De Inspectie van het Onderwijs onderzoekt of gemeenten en GGD de taken goed uitvoeren. GGD GHOR Nederland adviseert en ondersteunt de regionale GGD’en bij uitvoering van hun (toezichts)taken.
Wat Saffrie van kinderopvang Topkids lastig te verkroppen vindt is dat inspecteurs soms maar nauwelijks lijken te beseffen wat het vraagt om alle regels goed na te leven. “We zijn er echt op gespitst om mee te ontwikkelen met wat gemeente en GGD willen als het gaat om de veiligheid van het kind”, vertelt ze. Onduidelijkheid over wat er nu precies bij wet is geregeld maakt het niet makkelijker. Bijvoorbeeld: investeren in zoiets als cameratoezicht is niet per definitie de garantie dat de GGD als inspecteur tevreden is. “Een maatregel kan op verschillende plekken verschillend uitpakken”, licht Ter Bekke toe. “Worden de beelden überhaupt bekeken? Het gaat hier echt om een professionele oordeelsvorming door de inspecteur.”

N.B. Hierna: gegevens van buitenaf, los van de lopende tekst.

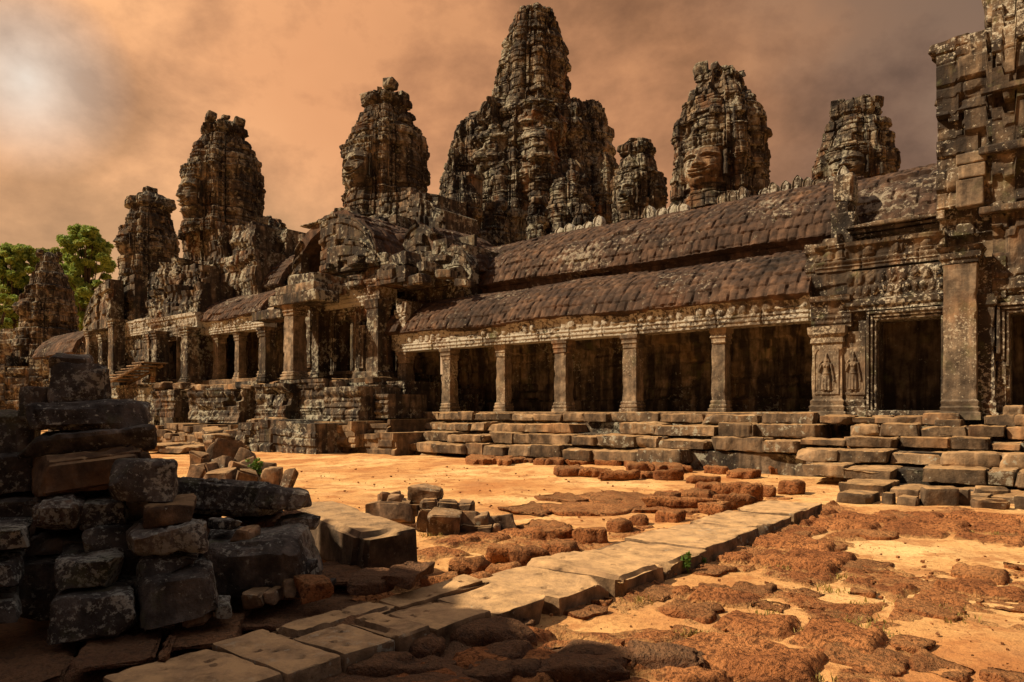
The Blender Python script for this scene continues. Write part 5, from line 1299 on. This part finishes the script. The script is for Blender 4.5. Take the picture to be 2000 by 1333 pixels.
LG = 'laterite blocks in the sand'
def build_laterite():
    kw = dict(rough=.045, bev=.09, warp=.06, pit=.022, nscale=.16, lob=.22, smooth=True)
    right = [(1145, 75, 1310, 135), (1300, 80, 1570, 165), (1525, 100, 1670, 160), (1660, 80, 1975, 175), (1920, 170, 2060, 235), (1310, 160, 1500, 220),
             (980, 150, 1180, 210), (880, 190, 1050, 240), (1060, 190, 1310, 265), (800, 230, 1040, 300), (1230, 265, 1480, 360), (660, 300, 870, 360), (375, 360, 680, 450), (270, 420, 430, 465), (155, 445, 390, 525), (690, 365, 870, 440), (830, 370, 1030, 450), (560, 440, 830, 530), (1080, 390, 1240, 450), (910, 430, 1110, 500), (1280, 390, 1450, 440), (1430, 330, 1740, 430), (1690, 310, 1940, 385), (1910, 285, 2040, 345), (1470, 430, 1780, 545), (1820, 420, 2060, 510), (1110, 440, 1260, 500), (1200, 480, 1400, 560), (900, 500, 1080, 560), (590, 540, 750, 600), (540, 590, 950, 720), (950, 560, 1230, 650), (1050, 540, 1300, 600), (810, 640, 1200, 766), (1200, 600, 1560, 766), (1440, 580, 1670, 660), (1550, 650, 1800, 780), (1820, 700, 2060, 790)]
    for k, b in enumerate(right):
        b5 = Z5(b); rn = random.Random(k)
        h = rn.uniform(.03, .055)
        gblock('laterite_block', M_lat, 'pitted red laterite block worn low, half sunk in the sunlit sand right of the path', 'laterite block', b5, h, -.012, 600 + k, LG + ' right of the path', k=1.0, res=.035 if b5[1] > 1120 else .055, **kw)
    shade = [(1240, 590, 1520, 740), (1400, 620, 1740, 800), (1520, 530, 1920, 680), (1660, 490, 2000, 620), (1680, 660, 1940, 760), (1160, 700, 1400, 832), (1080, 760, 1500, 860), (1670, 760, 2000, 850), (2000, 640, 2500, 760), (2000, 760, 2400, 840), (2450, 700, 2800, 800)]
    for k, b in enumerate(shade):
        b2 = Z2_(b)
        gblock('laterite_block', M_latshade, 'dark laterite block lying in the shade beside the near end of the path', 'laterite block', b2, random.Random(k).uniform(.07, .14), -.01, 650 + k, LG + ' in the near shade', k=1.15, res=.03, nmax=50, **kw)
    kerb = [(0, 240, 150, 320), (90, 205, 290, 275), (250, 160, 370, 225), (370, 130, 460, 185), (450, 110, 550, 160), (550, 90, 690, 150), (-330, 400, -180, 470), (-190, 350, -60, 420), (-100, 300, 40, 370), (-420, 440, -300, 500), (-260, 300, -100, 360), (-90, 250, 50, 300), (80, 170, 240, 215), (-350, 350, -200, 410)]
    for k, b in enumerate(kerb):
        gblock('laterite_kerb', M_lat, 'rough laterite kerb block along the left edge of the sunlit path', 'laterite block', Z5(b), random.Random(k).uniform(.12, .20), 0.0, 680 + k, 'laterite kerb blocks left of the path', res=.05, **kw)
    mid = [('z5', (530, 40, 815, 90), .25), ('z5', (740, 55, 850, 110), .22), ('z5', (790, 35, 930, 90), .28), ('z5', (870, 0, 970, 55), .40),
           ('z3', (625, 820, 760, 885), .26), ('z3', (750, 822, 860, 885), .26), ('z3', (850, 825, 935, 878), .25), ('z3', (930, 835, 985, 880), .2), ('z3', (980, 845, 1070, 890), .26), ('z3', (1060, 835, 1150, 890), .26), ('z3', (1095, 880, 1255, 950), .28), ('z3', (1240, 895, 1400, 955), .30), ('z3', (1365, 905, 1560, 970), .30), ('z3', (1645, 905, 1795, 970), .32), ('z3', (1150, 835, 1330, 890), .24), ('z3', (1320, 840, 1500, 900), .3), ('z3', (1500, 850, 1630, 925), .3), ('z3', (1620, 850, 1760, 930), .3), ('z3', (1540, 915, 1640, 962), .2), ('z3', (1850, 945, 2000, 985), .18), ('z3', (1620, 1030, 1820, 1120), .28), ('z3', (1800, 1010, 2000, 1110), .3),
           ('z4', (240, 310, 460, 380), .3), ('z4', (450, 330, 570, 380), .28), ('z4', (560, 325, 730, 392), .3), ('z4', (165, 305, 245, 365), .3), ('z4', (360, 410, 530, 470), .22), ('z4', (300, 395, 400, 430), .2), ('z4', (540, 445, 650, 505), .25), ('z4', (330, 470, 540, 530), .24), ('z4', (210, 455, 350, 505), .22), ('z4', (130, 515, 280, 560), .2), ('z4', (640, 390, 720, 455), .3), ('z4', (60, 455, 150, 500), .25), ('z4', (180, 550, 410, 620), .25), ('z4', (520, 570, 630, 625), .2), ('z4', (640, 530, 760, 615), .3), ('z4', (390, 555, 540, 665), .4), ('z4', (270, 620, 475, 690), .25), ('z4', (200, 650, 350, 730), .2)]
    for k, (f, b, h) in enumerate(mid):
        bb = {'z5': Z5, 'z3': Z3, 'z4': Z4}[f](b); h *= .8
        gblock('laterite_block', M_lat, 'thick laterite block of the broken terrace between the sand and the plinth', 'laterite block', bb, h, 0.03, 710 + k, 'laterite blocks of the broken terrace', k=1.12, res=.05, **kw)
    # flat laterite patches around the middle of the court
    flat = [(Z3((1620, 1085, 2000, 1143))), (Z5((0, 60, 200, 110))), (Z5((150, 60, 420, 120))), (Z5((300, 20, 560, 70))), (Z5((-10, 130, 250, 180))), (Z5((450, 60, 560, 100))), (Z3((1000, 1040, 1300, 1090))), (Z3((1350, 1080, 1600, 1130)))]
    for k, b in enumerate(flat):
        gblock('laterite_patch', M_lat, 'flat worn laterite paving nearly level with the sand, left of the path', 'laterite block', b, .05, 0.02, 790 + k, 'flat laterite paving left of the path', k=1.25, res=.06, **kw)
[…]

De introductie van de nieuwe regel zorgde voor de nodige onzekerheid. ‘Doe ik het goed?’ Of ‘Waarom moet ik steeds in de gaten gehouden worden?’. GGD GHOR Nederland stelde een leidraad op als ondersteuning voor de inspecteur. Ter Bekke: “Voor ons is in de leidraad de insteek: het gaat niet om de middelen ‘an sich’ die je inzet om meeluisteren of meekijken te regelen, maar om de doelstelling. Als de inspecteur merkt dat je maatregelen neemt en het serieus oppakt, samen met de ouders en je personeel, dan komt daar een positief oordeel uit.”

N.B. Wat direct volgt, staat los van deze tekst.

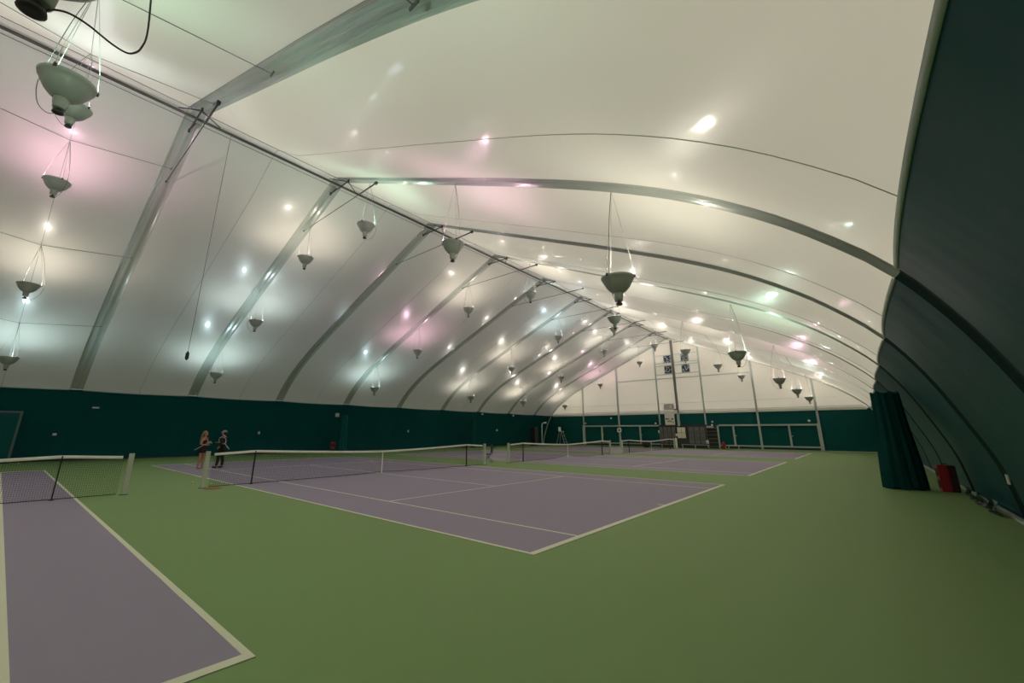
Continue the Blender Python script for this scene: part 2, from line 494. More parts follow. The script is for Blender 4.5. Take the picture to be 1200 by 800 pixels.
# ------------------------------------------------------------------ uplights
LX = [12.25, 7.0, 1.75, -3.5, -8.8, -14.1]
LZ = [4.92, 7.35, 9.80, 9.85, 7.58, 5.15]
LZ0 = [4.84, 7.10, 9.70, 9.80, 7.38, 5.00]
LY = [-14.1, -5.7, 2.7, 13.9, 25.1, 33.8, 42.9]  # first row is unseen, added to light the near roof and floor
WARM = (1.0, 0.89, 0.77); CYAN = (0.70, 0.95, 1.0); PINK = (1.0, 0.58, 0.78); GREEN = (0.62, 1.0, 0.76); WHITE = (1.0, 0.94, 0.86)
TINT = {
    -14.1: [WARM, WARM, WHITE, WARM, WARM, WHITE],
    -5.7: [GREEN, (0.55, 1.0, 0.72), (0.82, 1.0, 1.0), PINK, WARM, CYAN],
    2.7: [(1.0, 0.95, 0.80), PINK, GREEN, WARM, (0.78, 0.95, 1.0), CYAN],
    13.9: [GREEN, WHITE, WARM, WARM, PINK, CYAN],
    25.1: [PINK, WARM, WHITE, (0.66, 0.90, 1.0), WARM, WHITE],
    33.8: [(0.85, 0.95, 0.95), WHITE, WARM, WHITE, WARM, WARM],
    42.9: [WARM, (1, 0.9, 0.82), WHITE, WHITE, PINK, (1.0, 0.88, 0.78)],
}
bowl_prof = [(0.09, -0.36), (0.11, -0.352), (0.17, -0.31), (0.24, -0.23), (0.295, -0.13), (0.325, -0.06), (0.338, -0.05), (0.350, 0.0),
             (0.343, 0.003), (0.330, -0.04), (0.285, -0.125), (0.23, -0.215), (0.16, -0.29), (0.07, -0.33)]
def smooth3(P, per):
    out = []
    for i in range(len(P)-1):
        p0, p1, p2, p3 = P[max(i-1, 0)], P[i], P[i+1], P[min(i+2, len(P)-1)]
        for k in range(per):
            t = k/per
            out.append(0.5*((2*p1)+(p2-p0)*t+(2*p0-5*p1+4*p2-p3)*t*t+(3*p1-p0-3*p2+p3)*t**3))
    out.append(P[-1])
    return out
def beam(ld):
    # photometric distribution of the reflector lamp: wide beam, weaker straight up than to the sides
    ld.use_nodes = True
    nt = ld.node_tree
    em = nt.nodes['Emission']
    tc = nt.nodes.new('ShaderNodeTexCoord')
    sp_ = nt.nodes.new('ShaderNodeSeparateXYZ')
    nt.links.new(tc.outputs['Normal'], sp_.inputs[0])
    ab = nt.nodes.new('ShaderNodeMath'); ab.operation = 'ABSOLUTE'
    nt.links.new(sp_.outputs['Z'], ab.inputs[0])
    mr = nt.nodes.new('ShaderNodeMapRange')
    mr.inputs[1].default_value = 0.45; mr.inputs[2].default_value = 1.0
    mr.inputs[3].default_value = 1.1; mr.inputs[4].default_value = 0.62
    nt.links.new(ab.outputs[0], mr.inputs[0])
    nt.links.new(mr.outputs[0], em.inputs['Strength'])
def make_lamp(hang):
    root = bpy.data.objects.new('pendant_uplight', None)
    C.objects.link(root)
    MB().lathe(bowl_prof, 28, (0, 0, 0), cap1=True).build('reflector', M['lamp_grey'], root)
    nk = MB().lathe([(0.10, -0.345), (0.092, -0.38), (0.082, -0.52), (0.070, -0.535)], 16, cap0=True, cap1=True).build('neck', M['lamp_grey'], root)
    MB().lathe([(0.035, -0.545), (0.035, -0.565), (0.065, -0.58), (0.07, -0.61), (0.045, -0.625)], 14, cap0=True, cap1=True).build('socket', M['lamp_dark'], nk)
    for a in (0.3, 0.3+2*PI/3, 0.3+4*PI/3):
        x, y = 0.348*math.cos(a), 0.348*math.sin(a)
        MB().box(x-0.018, x+0.018, y-0.018, y+0.018, -0.035, 0.02).build('clip', M['lamp_dark'], root)
        mb = MB().tube([(x, y, 0.0), (x*0.9, y*0.9, 0.35)], 0.007, 5)  # lower stretch thicker, standing in for light caught near the bowl
        mb.tube([(x*0.9, y*0.9, 0.35), (0, 0, hang)], 0.0045, 5)
        mb.build('suspension_cord', M['pale_wire'], root)
    cp = [Vector(q) for q in [(0.0, 0.0, -0.60), (0.12, 0.07, -0.62), (0.26, 0.16, -0.48), (0.355, 0.21, -0.22), (0.37, 0.22, 0.02), (0.33, 0.20, 0.30), (0.20, 0.12, hang*0.6), (0.02, 0.01, hang-0.05)]]
    mb = MB().tube(smooth3(cp, 4), 0.006, 5)
    mb.build('power_cord', M['wire'], root)
    return root
cols = ['closest to the right wall', 'second from the right wall', 'just right of the ridge', 'just left of the ridge', 'second from the left wall', 'closest to the left wall']
rown = ['unseen, added for light behind the camera', 'in the nearest row', 'second row from the camera', 'third row from the camera', 'fourth row from the camera',
        'fifth row from the camera', 'in the row against the end wall']
protos = {}
for j, ly in enumerate(LY):
    for i, lx in enumerate(LX):
        zc = z_at(lx-XC)-0.08
        if j in (1, 5): zc -= 0.35
        lz = LZ0[i] if j == 1 else LZ[i]
        h = round(zc-lz, 1)
        if h in protos: o = copy_tree(protos[h])
        else: o = protos[h] = make_lamp(h)
        o.location = (lx, ly, lz); o.rotation_euler = (0, 0, (i*1.3+j*2.1) % 6)
        if j == 1 and i == 0:      # its cord is the long loop built below
            for ch in list(o.children):
                if ch.name.startswith('power_cord'): bpy.data.objects.remove(ch)
        tag(o, 'grey bell uplight %s, %s' % (cols[i], rown[j]), 'ceiling lamp', 'bell shaped uplights hanging in rows from the ribs')
        ld = bpy.data.lights.new('lamp_light', 'POINT')
        ld.shadow_soft_size = 0.13; ld.energy = LAMP_W; ld.color = TINT[ly][i]
        beam(ld)
        lo = bpy.data.objects.new('lamp_light', ld); C.objects.link(lo)
        lo.location = (lx, ly, lz-0.06)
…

Over het belang van de regel zegt Ter Bekke: “Het draagt bij aan het bewustzijn dat kindveiligheid alertheid vraagt, en dat daar een open aanspreekcultuur bij hoort.” Je moet het wat haar betreft vooral zien als onderdeel van de combinatie van maatregelen die zijn getroffen, zoals ook de continue screening op iedereen die in een kinderdagverblijf werkzaam is. Op 17 november is er een brief naar de Tweede Kamer gestuurd waarin minister Asscher (SZW) onder andere rapporteert over de continue screening. “De recente cijfers laten zien dat er door te screenen een noemenswaardig aantal mensen uit wordt gepikt waarbij blijkt dat er een bezwaar is om hen toe te laten in de kinderopvang. Dan kun je stellen dat het er veiliger op wordt”, oordeelt Ter Bekke.